Thursday, December 4, 2008

Take A Look At This Mortgage Modification

Recently, a number of banks and mortgage guarantors announced they will suspend foreclosures for 90 days. Merry Christmas. Similarly, to help stem the tide of foreclosures, Fan and Fred, major banks, and the FDIC have announced plans for mortgage modifications.

But mortgage modifications anger many people. "Anger" is an understatement. "Turn apoplectic," "breathe fire," and throw large objects across the room is more like it. This is because mortgage modifications are often given to homedebtors who wouldn't have qualified for a loan in a market that wasn't insane--debtors who have low credit scores, didn't accurately report income, and made little or no downpayment, plus opted for Adjustable Rate Mortgages.

Responsible mortgage holders, whose house values have dropped along with those of the irresponsible, feel punished for doing the right thing--getting/earning a mortgage the "old fashioned" way: scrimping, saving, paying bills on time, managing credit cards. Why should these folks, as taxpayers, help bailout the idjits?

We're of at least two minds on this. On the one hand, yes, it's galling to consider a mortgage mod for someone who has made poor choices. On the other hand, there are folks who did not make poor choices, and are still in serious trouble. And on the third hand (hey, wait a minute...) the housing market isn't going stabilize until foreclosures go back to their "old" levels...and until the housing market stabilizes, the entire economy will be seriously impacted. So anything that can help should, IOHO, be considered.
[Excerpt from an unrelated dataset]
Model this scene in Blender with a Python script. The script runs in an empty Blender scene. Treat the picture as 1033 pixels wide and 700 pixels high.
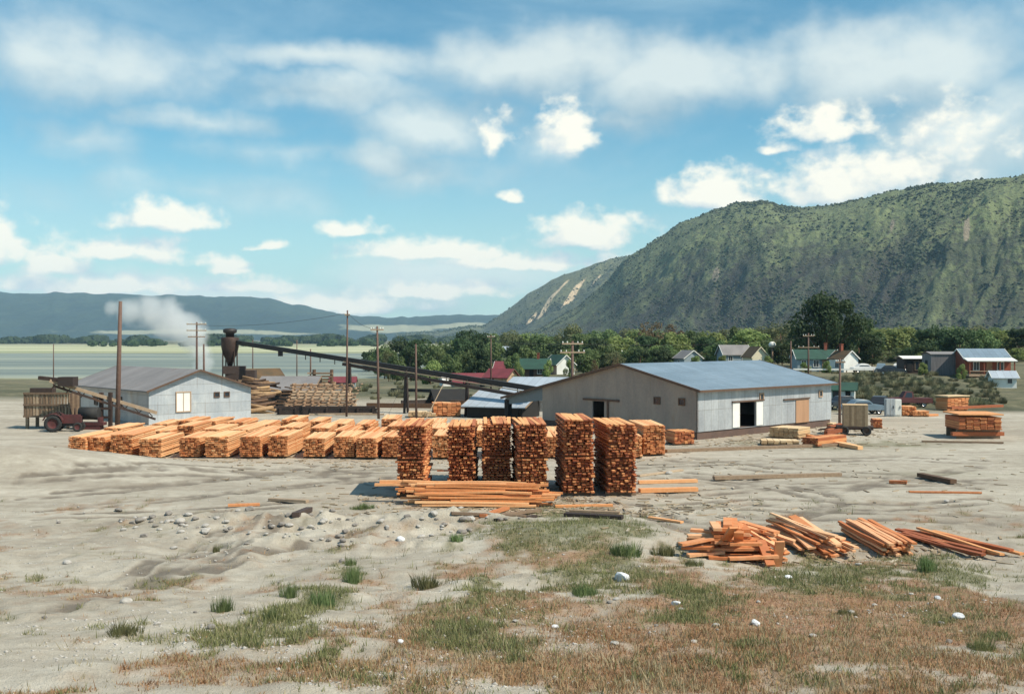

But this isn't the way to go about "helping" mortgageholders facing foreclosure. Take a look at this "actual" mortgage modification. A debtor has to really be in love with a house in order to agree to this kind of financial insanity, which includes turning a $475K home into a money pit of $840K. It's 176% LTV. And includes a balloon payment of $245K in 2035.

Yikes.

Courtesy of Mr. Mortgage.

2 comments:

Anonymous said...

This is why IndyMac has only been able modify about 5,400 loans, much to the disappointment of Sheila Bair FDIC chair who had to eat Indy's losses.

Montpellier said...

When I first heard of the first of these proposed mods - another proposal by Ms. Bair, though she wasn't yet holding the reins of a Subprime Mega-lender - I was really shocked, offended and PO'ed.

But, as our dear departed Tanta was quick to point out: there is no free lunch - these deals may appear, on the surface, like a sweet do-over, offered only to the imprudent - a boost up only for those who'd made bad choices - but as Mr. Mortgage points out, these are really a permanent debt trap.

So, really, who cares? If you were prudent, then the odds are you aren't completely trapped - ie, you've already got a decent 30 or 15 year and a nice low fixed rate. You also likely had a real downpayment and aren't underwater. Most importantly, you won't be trapped in the debt prison until it's time to go off to the nursing home.